Data section:
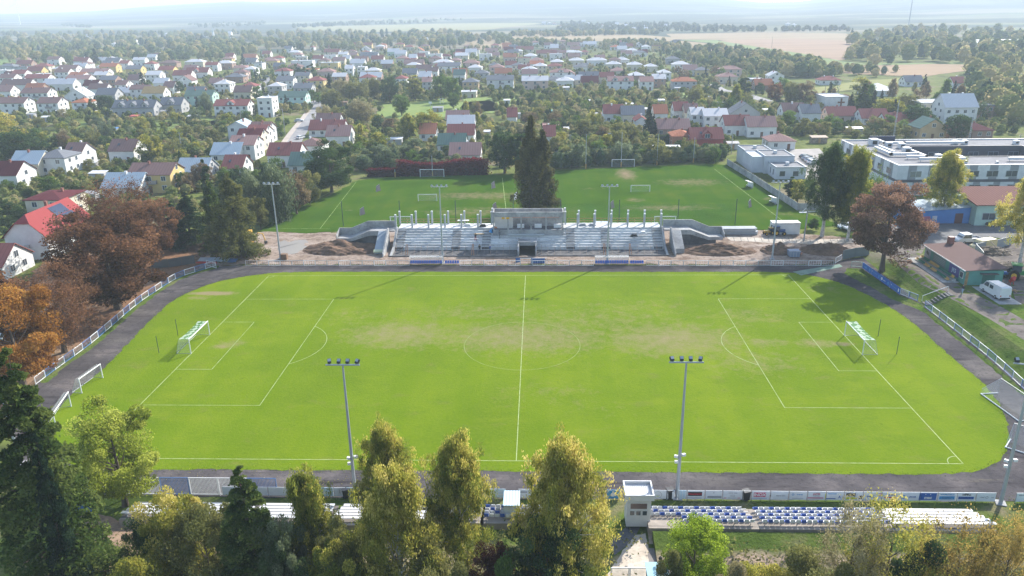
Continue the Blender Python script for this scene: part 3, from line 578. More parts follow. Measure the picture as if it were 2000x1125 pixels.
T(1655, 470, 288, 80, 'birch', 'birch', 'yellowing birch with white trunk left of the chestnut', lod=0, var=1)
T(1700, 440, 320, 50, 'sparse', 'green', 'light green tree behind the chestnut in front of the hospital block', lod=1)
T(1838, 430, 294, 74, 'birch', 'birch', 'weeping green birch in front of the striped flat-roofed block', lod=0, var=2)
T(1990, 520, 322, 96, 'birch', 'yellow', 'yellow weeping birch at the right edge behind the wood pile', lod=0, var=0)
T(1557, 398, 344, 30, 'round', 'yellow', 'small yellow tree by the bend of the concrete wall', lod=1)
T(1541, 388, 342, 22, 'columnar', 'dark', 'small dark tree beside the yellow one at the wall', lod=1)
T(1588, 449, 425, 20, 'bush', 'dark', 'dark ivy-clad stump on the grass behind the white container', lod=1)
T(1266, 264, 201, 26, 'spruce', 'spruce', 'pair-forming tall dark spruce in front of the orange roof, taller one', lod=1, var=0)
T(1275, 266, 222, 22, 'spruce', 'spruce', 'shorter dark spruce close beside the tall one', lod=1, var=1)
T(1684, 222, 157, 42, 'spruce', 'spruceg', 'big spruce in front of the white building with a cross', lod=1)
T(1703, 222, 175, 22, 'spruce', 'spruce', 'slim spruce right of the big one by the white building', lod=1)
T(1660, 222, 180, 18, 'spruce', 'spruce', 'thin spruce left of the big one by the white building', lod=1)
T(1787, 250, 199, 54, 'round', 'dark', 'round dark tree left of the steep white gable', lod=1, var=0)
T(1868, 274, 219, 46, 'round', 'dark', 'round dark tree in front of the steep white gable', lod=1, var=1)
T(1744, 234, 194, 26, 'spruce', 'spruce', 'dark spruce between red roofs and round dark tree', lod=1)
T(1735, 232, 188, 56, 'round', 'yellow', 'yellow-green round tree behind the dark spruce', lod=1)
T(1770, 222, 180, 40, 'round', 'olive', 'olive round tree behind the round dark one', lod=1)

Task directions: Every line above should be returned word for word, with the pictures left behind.

Problem solution:
Continue the Blender Python script for this scene: part 3, from line 578. More parts follow. Measure the picture as if it were 2000x1125 pixels.
T(1655, 470, 288, 80, 'birch', 'birch', 'yellowing birch with white trunk left of the chestnut', lod=0, var=1)
T(1700, 440, 320, 50, 'sparse', 'green', 'light green tree behind the chestnut in front of the hospital block', lod=1)
T(1838, 430, 294, 74, 'birch', 'birch', 'weeping green birch in front of the striped flat-roofed block', lod=0, var=2)
T(1990, 520, 322, 96, 'birch', 'yellow', 'yellow weeping birch at the right edge behind the wood pile', lod=0, var=0)
T(1557, 398, 344, 30, 'round', 'yellow', 'small yellow tree by the bend of the concrete wall', lod=1)
T(1541, 388, 342, 22, 'columnar', 'dark', 'small dark tree beside the yellow one at the wall', lod=1)
T(1588, 449, 425, 20, 'bush', 'dark', 'dark ivy-clad stump on the grass behind the white container', lod=1)
T(1266, 264, 201, 26, 'spruce', 'spruce', 'pair-forming tall dark spruce in front of the orange roof, taller one', lod=1, var=0)
T(1275, 266, 222, 22, 'spruce', 'spruce', 'shorter dark spruce close beside the tall one', lod=1, var=1)
T(1684, 222, 157, 42, 'spruce', 'spruceg', 'big spruce in front of the white building with a cross', lod=1)
T(1703, 222, 175, 22, 'spruce', 'spruce', 'slim spruce right of the big one by the white building', lod=1)
T(1660, 222, 180, 18, 'spruce', 'spruce', 'thin spruce left of the big one by the white building', lod=1)
T(1787, 250, 199, 54, 'round', 'dark', 'round dark tree left of the steep white gable', lod=1, var=0)
T(1868, 274, 219, 46, 'round', 'dark', 'round dark tree in front of the steep white gable', lod=1, var=1)
T(1744, 234, 194, 26, 'spruce', 'spruce', 'dark spruce between red roofs and round dark tree', lod=1)
T(1735, 232, 188, 56, 'round', 'yellow', 'yellow-green round tree behind the dark spruce', lod=1)
T(1770, 222, 180, 40, 'round', 'olive', 'olive round tree behind the round dark one', lod=1)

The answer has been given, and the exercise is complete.